Finding Alice season 1, episode 4 recap – everything but the kitchen sink

By Jonathon Wilson - February 20, 2021 (Last updated: September 15, 2024)
Finding Alice season 1, episode 4 recap -

By Jonathon Wilson - February 20, 2021 (Last updated: September 15, 2024)
3.5

Summary

Things continue to go wrong for Alice in this determinedly bizarre show, but its willingness to throw everything at the wall and see what sticks remains compelling enough.

This Finding Alice season 1, episode 4 recap contains spoilers.


You have to respect Finding Alice for two reasons. The first is that it is content to be thoroughly bizarre, sometimes against its own interests. It might work better as a drama about unpacking grief, or a mystery about an inheritance coup, or a thriller about highly shady business dealings if the tone did not flip-flop all over the place. But the reason it does, mostly, is because of the character of Alice, which is another reason why you should cut it some slack. It’s rare that a TV show is content to have a protagonist who is probably too actively self-destructive and openly hostile for an audience to get behind. But Alice is both of those things, yet I can’t help but root for her all the same, if only because she has the gall to tell other characters what the audience is probably thinking, such as when she tells one of the mourners at Nathan’s bereavement group that he’s a bit annoying. He is, after all. More people could stand to hear the truth.

Given all of the other stuff that happens in Finding Alice episode 4, this is light stuff. Of particular note is the fact Alice, still desperate for cash, sells off her smart home’s kitchen to a fellow member of the bereavement group who clearly has ulterior motives. She also tells that bereavement group about the financial hardships of your partner dying unmarried and leaving behind a wealth of personal and professional problems, including bank accounts that can’t be accessed, passwords that can’t be guessed, and a potentially lucrative land deal that has nonetheless been stymied by the council over supposed contamination.

There’s no wonder, really, that Alice spends a night in a tent by Harry’s grave – why not, at this point? Him being buried in the garden, by the way, is seemingly doing nothing to put off potential buyers, and neither is Alice hilariously spraying them with a garden hose.
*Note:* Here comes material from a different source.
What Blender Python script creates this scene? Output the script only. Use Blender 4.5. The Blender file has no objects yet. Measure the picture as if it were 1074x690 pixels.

Joe Bannister plays William, the estate agent, and probably deserves more credit for how capably he sells Alice’s madcap behavior while still trying to move the property.

The knock-on effects of Harry’s death also seem to be causing a cascade of calamities for everyone else in Finding Alice season 1, episode 4, which certainly doesn’t help. Alice’s mother and father are clinging onto their marriage by a thread, her in-laws are desperate to sell the house from under her, and creepy George is clearly after something or other. This is, obviously, too much for a serious study of grief to take root amongst it all, but I think Finding Alice has long-since given up on trying to be that. It’s very much its own strange, flawed thing, and I’d very much take that over yet another samey thriller.